Retype, please, the listing from its opening line through the line that contains "m = MB(); m.box((s*4.50, y+.13, .665), (.06, .09, .04));", both included, without the pictures.
◇ ◇ ◇ ◇ ◇
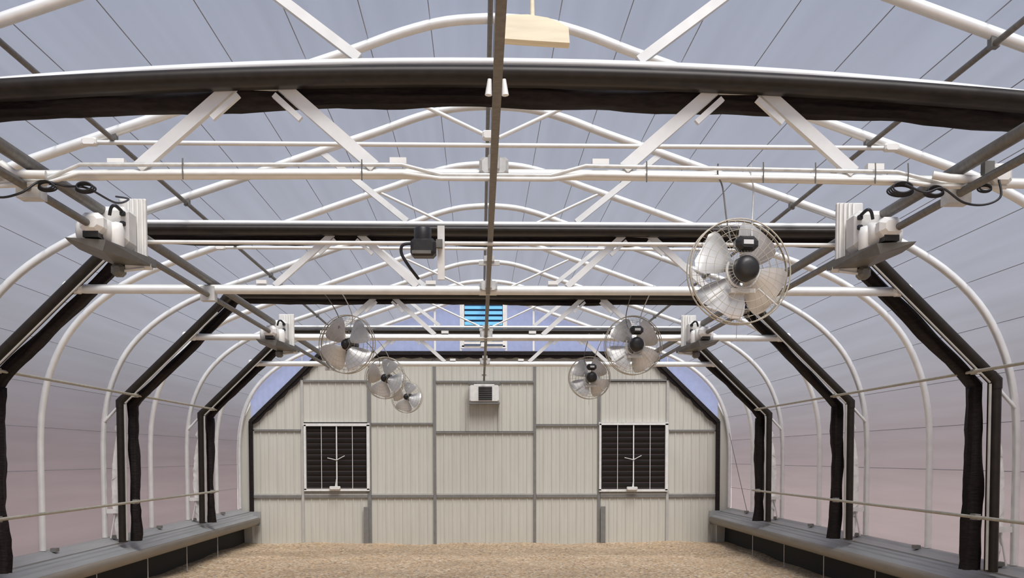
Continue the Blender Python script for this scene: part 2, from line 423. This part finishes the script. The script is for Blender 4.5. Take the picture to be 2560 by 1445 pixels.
# ------------------------------------------------------------------ side ledges
for s, sd in ((-1, 'left'), (1, 'right')):
    b = MB(); b.extr([(s*4.60, -.05), (s*4.60, .60), (s*4.52, .60), (s*4.50, -.05)], Y0, YE-.01); b = b.build('baseboard_'+sd, M_KNEE); b['kind'] = 'structure'; b['label'] = 'knee wall with painted-in shade below the %s ledge' % sd
    L0, L1 = 1.5, YE-.12
    t = thing('metal_ledge', 'long grey metal ledge along the foot of the %s glazing' % sd, 'ledge', (0, 0, 0), 'side ledges')
    m = MB(); m.extr([(s*4.60, .66), (s*4.54, .66), (s*4.50, .635), (s*4.40, .605), (s*4.40, .585), (s*4.60, .60)], L0, L1); m.build('back_strip', M_LEDGE, t)
    m = MB(); m.extr([(s*4.41, .595), (s*4.36, .572), (s*4.352, .580), (s*4.344, .565), (s*4.30, .542), (s*4.292, .550), (s*4.284, .535), (s*4.22, .50), (s*4.215, .485), (s*4.41, .57)], L0, L1); m.build('top_sheet', M_LEDGE, t)
    lip = [(4.22, .502), (4.195, .49), (4.185, .465), (4.19, .42), (4.215, .38), (4.25, .36), (4.30, .355), (4.30, .37), (4.25, .375), (4.225, .40), (4.205, .44), (4.205, .475), (4.22, .485)]
    m = MB(); m.extr([(s*x, z) for x, z in lip], L0, L1, smooth=True); m.build('front_lip', M_LIP, t)
    m = MB(); m.box((s*4.37, L1+.02, .48), (.36, .04, .26)); m.build('end_cap', M_LEDGE, t)
    for y in (8.2, 10.0, 11.8, 13.6, 15.4, 17.2):
        m = MB(); m.tube([(s*4.27, y, .0), (s*4.27, y, .37)], .006, 6); m.build('support_rod', M_GALV, t)
    for y in MIDS+[YC, YB, YD]:
        m = MB(); m.box((s*4.50, y+.13, .665), (.06, .09, .04)); m.build('foot_clamp', M_BATTEN, t)

# ------------------------------------------------------------------ arches
def arch_mesh(y, r=.035):
    m = MB(); m.tube([(x, y, max(z, .665)) for x, z in HOOP], r, 12); return m
bowU = lambda x: .045-.0145*x*x
bowL = lambda x: .035-.004*x*x
flat = lambda x: 0.0
def truss(y, label, near=False, webs=True):
    t = thing('arch_truss', label, 'truss', (0, y, 0), 'arched roof trusses')
    bu, bl = (bowU, bowL) if near else (flat, flat)
    arch_mesh(0).build('arch', M_TUBE, t)
    xs = [i*.25 for i in range(-14, 15)]
    tb([(x, 0, 3.04+bl(x)) for x in xs], .040 if not near else .028, 12).build('lower_chord', M_TUBE, t)
    for s in (-1, 1):
        m = MB(); m.box((s*3.53, -.02, 3.045+bl(3.5)), (.16, .09, .10), bev=.02); m.build('end_bracket', M_WHITE, t)
    xu = [i*.25 for i in range(-11, 12)]
    xu = [-2.98]+xu+[2.98]
    tb([(x, 0, 3.597+bu(x)*(1.0 if not near else 1.0)-(.004*x*x if near else 0)) for x in xu], .023, 10).build('upper_chord', M_TUBE, t)
    W = .062 if near else .052
    for s in (-1, 1):
        for a, c in (((1.84, 3.07), (1.325, 3.525)), ((.64, 3.07), (1.145, 3.525))):
            m = MB(); m.tube([(s*a[0], -.01, a[1]+bl(a[0])), (s*c[0], -.01, c[1]+bu(c[0])*.6)], 0, rect=(W, .045), up=Vector((0, 1, 0))); m.build('web', M_TUBE, t)
            d = 1 if a[0] > 1.2 else -1
            cx, cz = c[0], c[1]
            dx, dz = a[0]-c[0], a[1]-c[1]; ln = math.hypot(dx, dz); dx /= ln; dz /= ln
            p = (cx+dx*.06 - d*.045, cz+dz*.06-.03); q = (cx+dx*.24-d*.045, cz+dz*.24-.03)
            m = MB(); m.tube([(s*p[0], -.035, p[1]), (s*q[0], -.035, q[1])], 0, rect=(.028, .03), up=Vector((0, 1, 0))); m.build('gusset', M_TUBE, t)
        m = MB(); m.tube([(s*.72, .01, 3.62+bu(.72)), (s*1.43, .01, hoop_z(1.43)-.02)], 0, rect=(.048, .045), up=Vector((0, 1, 0))); m.build('web', M_TUBE, t)
        m = MB(); m.tube([(s*2.0, .0, 3.62+bu(2.0)), (s*2.0, .0, hoop_z(2.0)-.02)], .014, 6); m.build('web', M_TUBE, t) if False else None
        for x in (.52, 1.95):
            m = MB(); m.box((s*x, -.01, 3.10+bl(x)), (.085, .05, .03)); m.build('clamp', M_WHITE, t)
        # strut from the arch to the curtain shoulder and small box bracket lower down
        m = MB(); m.tube([(s*4.30, -.02, 2.30), (s*4.54, -.02, 2.04)], .018, 6); m.build('shoulder_strut', M_TUBE, t)
        m = MB(); m.box((s*4.45, .0, .98), (.17, .05, .05)); m.tube([(s*4.44, 0, .98), (s*4.50, 0, .66)], .010, 6); m.build('side_bracket', M_HOUSE, t)
    for s in (-1, 1): bx((s*1.235, -.01, 3.50), (.20, .03, .022)).build('apex_plate', M_WHITE, t)
    m = MB(); m.box((-.03, -.03, 3.07+bl(0)), (.15, .06, .09), bev=.015); m.tube([(-.03, -.06, 3.05+bl(0)), (-.03, -.06, 3.12+bl(0))], .03, 10); m.build('centre_clamp', M_GALV, t)
    return t
TA = truss(YA, 'nearest white arch truss, crossing the top of the photo', True)
truss(YB, 'second white arch truss, with a grey chord behind the big fan')
truss(YC, 'third white arch truss, carrying the small right and left fans')
truss(YD, 'fourth white arch truss, closest to the end wall')
t = thing('gable_arch', 'white arch tube edging the blue gable at the end wall', 'hoop', (0, YE-.08, 0)); arch_mesh(0, .034).build('arch', M_TUBE, t)

# conduits clipped in front of the nearest lower chord
cpts = [(-2.62, 3.00), (-2.30, 3.015), (-2.12, 3.095), (-.50, 3.105), (-.30, 3.055), (.26, 3.055), (.44, 3.105), (2.05, 3.085), (2.28, 3.03), (2.62, 3.03)]
t = thing('conduit_pipe', 'pair of thin conduits clipped along the nearest truss chord', 'conduit', (0, YA-.06, 0))
tb([(x, 0, z) for x, z in cpts], .011, 8).build('pipe', M_GALV, t)
cp = tb([(x, -.005, z-.045 if abs(z-3.1) < .03 else z-.02) for x, z in cpts], .012, 8).build('pipe', M_HOUSE, t)
for x in (-1.6, -.7, .75, 1.35, 1.62, 1.93, 2.1):
    m = MB(); m.tube([(x, -.018, 3.125), (x, -.024, 3.075), (x, -.018, 3.02)], .0035, 5); m.build('strap', M_TRAY, cp)

# plain hoops half way between the trusses, with a collar tie and V braces
HL = ['plain white hoop above the nearest curtain, with a thin collar tie', 'plain white hoop between the second and third trusses', 'plain white hoop between the third and fourth trusses', 'plain white hoop between the fourth truss and the end wall']
for y, lab in zip(MIDS, HL):
    t = thing('roof_hoop', lab, 'hoop', (0, y, 0), 'plain roof hoops')
    arch_mesh(0).build('arch', M_TUBE, t)
    tie = tb([(-2.70, -.02, 3.735), (2.70, -.02, 3.735)], .016, 8).build('collar_tie', M_TUBE, t)
    for s in (-1, 1):
        bx((s*2.72, -.03, 3.735), (.10, .06, .05), bev=.01).build('tie_clamp', M_WHITE, tie)
        m = MB(); m.tube([(s*.03, -.01, 3.79), (s*1.10, -.01, hoop_z(1.1)-.03)], .015, 8); m.build('brace', M_TUBE, t)
    bx((-.03, -.02, 3.80), (.11, .07, .06), bev=.012).build('brace_clamp', M_WHITE, t)

# ------------------------------------------------------------------ longitudinal members
def runner(name, label, cat, pts, r, mat, rect=None, grp=None, clamps=(), cm=M_GALV, cs=(.07, .09, .07)):
    t = thing(name, label, cat, (0, 0, 0), grp)
    m = MB(); m.tube(pts, r, 10, rect=rect); m.build('tube', mat, t)
    for c in clamps: bx(c, cs).build('clamp', cm, t)
    return t
for s, sd in ((-1, 'left'), (1, 'right')):
    zz = hoop_z(2.57)-.055
    runner('roof_purlin', 'thin grey roof purlin running back under the %s roof slope' % sd, 'purlin', [(s*2.57, 1.5, zz), (s*2.57, YE-.1, zz)], .017, M_BAR, grp='roof purlins',
           clamps=[(s*2.57, y, zz+.012) for y in [YA, YB, YC, YD]+MIDS], cm=M_TRAY, cs=(.045, .05, .06))
    runner('support_pipe', 'thick grey pipe on top of the lower chords, %s side' % sd, 'pipe', [(s*2.40, 1.5, 3.115), (s*2.40, YD+.5, 3.115)], .034, M_BAR, grp='lengthwise pipes')
    runner('drive_pipe', 'thinner grey drive pipe hung below the lower chords, %s side' % sd, 'pipe', [(s*2.40, 1.5, 2.99), (s*2.40, YD+.5, 2.99)], .022, M_BAR, grp='lengthwise pipes',
           clamps=[(s*2.40, y, 3.0) for y in (YA+.03, YB, YC, YD)], cs=(.12, .10, .12))
    runner('side_rail', 'upper beige rail along the %s glazing at shoulder height' % sd, 'rail', [(s*4.13, 1.5, 2.345), (s*4.13, YD+.1, 2.345)], .014, M_RAIL, grp='side rails',
           clamps=[(s*4.15, y, 2.345) for y in (YB-.1, YC-.1, YD-.1)], cm=M_RAIL, cs=(.05, .09, .045))
    runner('side_rail', 'lower beige rail along the %s glazing at waist height' % sd, 'rail', [(s*4.13, 1.5, 1.10), (s*4.13, YD+.1, 1.10)], .015, M_RAIL, grp='side rails',
           clamps=[(s*4.15, y, 1.10) for y in (YB-.15, YC-.15, YD-.15)], cm=M_BATTEN, cs=(.05, .10, .05))
runner('ridge_purlin', 'thin dark purlin under the roof ridge', 'purlin', [(-.03, 1.5, 4.53), (-.03, YE-.1, 4.53)], .018, M_BAR)
t = runner('centre_bar', 'dark square bar running lengthwise down the middle below the trusses', 'bar', [(-.035, 1.5, 3.02), (-.035, YE-.3, 3.02)], 0, M_BAR, rect=(.034, .036))
for y in (7.9, YB+.05, 12.0, YC+.1, 15.6, YD, 18.6):
    m = MB(); m.box((-.035, y, 3.02), (.15, .03, .03)); m.box((-.035, y, 3.05), (.075, .06, .04)); m.build('bar_clip', M_GALV, t)
for s in (-1, 1):
    m = MB(); m.tube([(-.016+s*.036, -.165, 3.50), (-.016+s*.042, -.17, 3.42)], [.010, .018], 8); m.build('hanger_hook', M_WHITE, TA)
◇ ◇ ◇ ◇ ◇
## Answer for the task
Continue the Blender Python script for this scene: part 2, from line 423. This part finishes the script. The script is for Blender 4.5. Take the picture to be 2560 by 1445 pixels.
# ------------------------------------------------------------------ side ledges
for s, sd in ((-1, 'left'), (1, 'right')):
    b = MB(); b.extr([(s*4.60, -.05), (s*4.60, .60), (s*4.52, .60), (s*4.50, -.05)], Y0, YE-.01); b = b.build('baseboard_'+sd, M_KNEE); b['kind'] = 'structure'; b['label'] = 'knee wall with painted-in shade below the %s ledge' % sd
    L0, L1 = 1.5, YE-.12
    t = thing('metal_ledge', 'long grey metal ledge along the foot of the %s glazing' % sd, 'ledge', (0, 0, 0), 'side ledges')
    m = MB(); m.extr([(s*4.60, .66), (s*4.54, .66), (s*4.50, .635), (s*4.40, .605), (s*4.40, .585), (s*4.60, .60)], L0, L1); m.build('back_strip', M_LEDGE, t)
    m = MB(); m.extr([(s*4.41, .595), (s*4.36, .572), (s*4.352, .580), (s*4.344, .565), (s*4.30, .542), (s*4.292, .550), (s*4.284, .535), (s*4.22, .50), (s*4.215, .485), (s*4.41, .57)], L0, L1); m.build('top_sheet', M_LEDGE, t)
    lip = [(4.22, .502), (4.195, .49), (4.185, .465), (4.19, .42), (4.215, .38), (4.25, .36), (4.30, .355), (4.30, .37), (4.25, .375), (4.225, .40), (4.205, .44), (4.205, .475), (4.22, .485)]
    m = MB(); m.extr([(s*x, z) for x, z in lip], L0, L1, smooth=True); m.build('front_lip', M_LIP, t)
    m = MB(); m.box((s*4.37, L1+.02, .48), (.36, .04, .26)); m.build('end_cap', M_LEDGE, t)
    for y in (8.2, 10.0, 11.8, 13.6, 15.4, 17.2):
        m = MB(); m.tube([(s*4.27, y, .0), (s*4.27, y, .37)], .006, 6); m.build('support_rod', M_GALV, t)
    for y in MIDS+[YC, YB, YD]:
        m = MB(); m.box((s*4.50, y+.13, .665), (.06, .09, .04)); m.build('foot_clamp', M_BATTEN, t)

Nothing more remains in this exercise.